The Cost of Expression
February 11, 2008Several hundred people, among them well-known French philosopher Bernard-Henri Levy and former French Socialist presidential candidate Segolene Royal, gathered in Paris on Sunday, Feb. 10, to support for Hirsi Ali. The 38-year-old wants French citizenship and the financial help paying for her security costs that would come with it.
"I hope that the initiative of the French intellectuals will be honored and that my security problems will be resolved and for that to happen I have to have French nationality," Hirsi Ali told the AFP news agency.
Somali-born Hirsi Ali has been under police protection since Theo van Gogh, a Dutch filmmaker, was killed by an Islamic extremist in 2004 for his film "Submission." Hirsi Ali wrote the script for the film, which graphically portrays the lives of Muslim women who had been abused in the name of Islam.
Transformation to secularist
Hirsi Ali was born into an orthodox Muslim family in Somalia in 1969. She underwent female circumcision at the age of five and was later exiled along with the rest of her family to Kenya. She fled to the Netherlands in 1992 to escape an arranged marriage.
Five years after obtaining political asylum, she became a Dutch citizen, broke with Islam and joined the center-right VVD party in 2002. She has since become an outspoken secularist and defender of Muslim women's rights, publishing the autobiography "Infidel" in 2006.
Hirsi Ali has made controversial statements such as likening Islam to fascism and calling the Prophet Mohammed a "pervert" and a "tyrant."
Hirsi Ali said she wants to convince Muslims that "the principles of liberal democracy, that the principles of freedom are far more precious than the principles of Islam."
"Islam is not compatible with democracy, but Muslims can live in a democracy," Hirsi Ali told AFP.
Calls for international protection
Hirsi Ali works for the conservative American Enterprise Institute in Washington, D.C. She moved to the United States in May 2006 after a scandal broke out in the Netherlands over her admission that she lied about her age and name when requesting Dutch asylum.
Hirsi Ali, who does not receive Dutch support for her protection when she travels outside the country, suggested that a European fund could be established "to protect people like me whose lives are threatened in the name of Islam."
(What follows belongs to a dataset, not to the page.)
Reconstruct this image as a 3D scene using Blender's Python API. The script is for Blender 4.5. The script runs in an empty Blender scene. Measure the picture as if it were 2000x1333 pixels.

The idea of a European protection fund has found some powerful supporters in France, among them President Nicolas Sarkozy. At Sunday's gathering, Rama Yade, France's junior minister for human rights, read a message of support from Sarkozy to use his presidency of the European Union in the second half of 2008 to push for such a fund to "ensure the protection of people under threat."
Another top French official, Valerie Letard, secretary of state responsible for the protection of women, said she supported Hirsi Ali being given honorary French citizenship.
Later this week, Hirsi Ali will travel to Brussels where a group of EU deputies are trying to convince their colleagues to secure funding for her protection.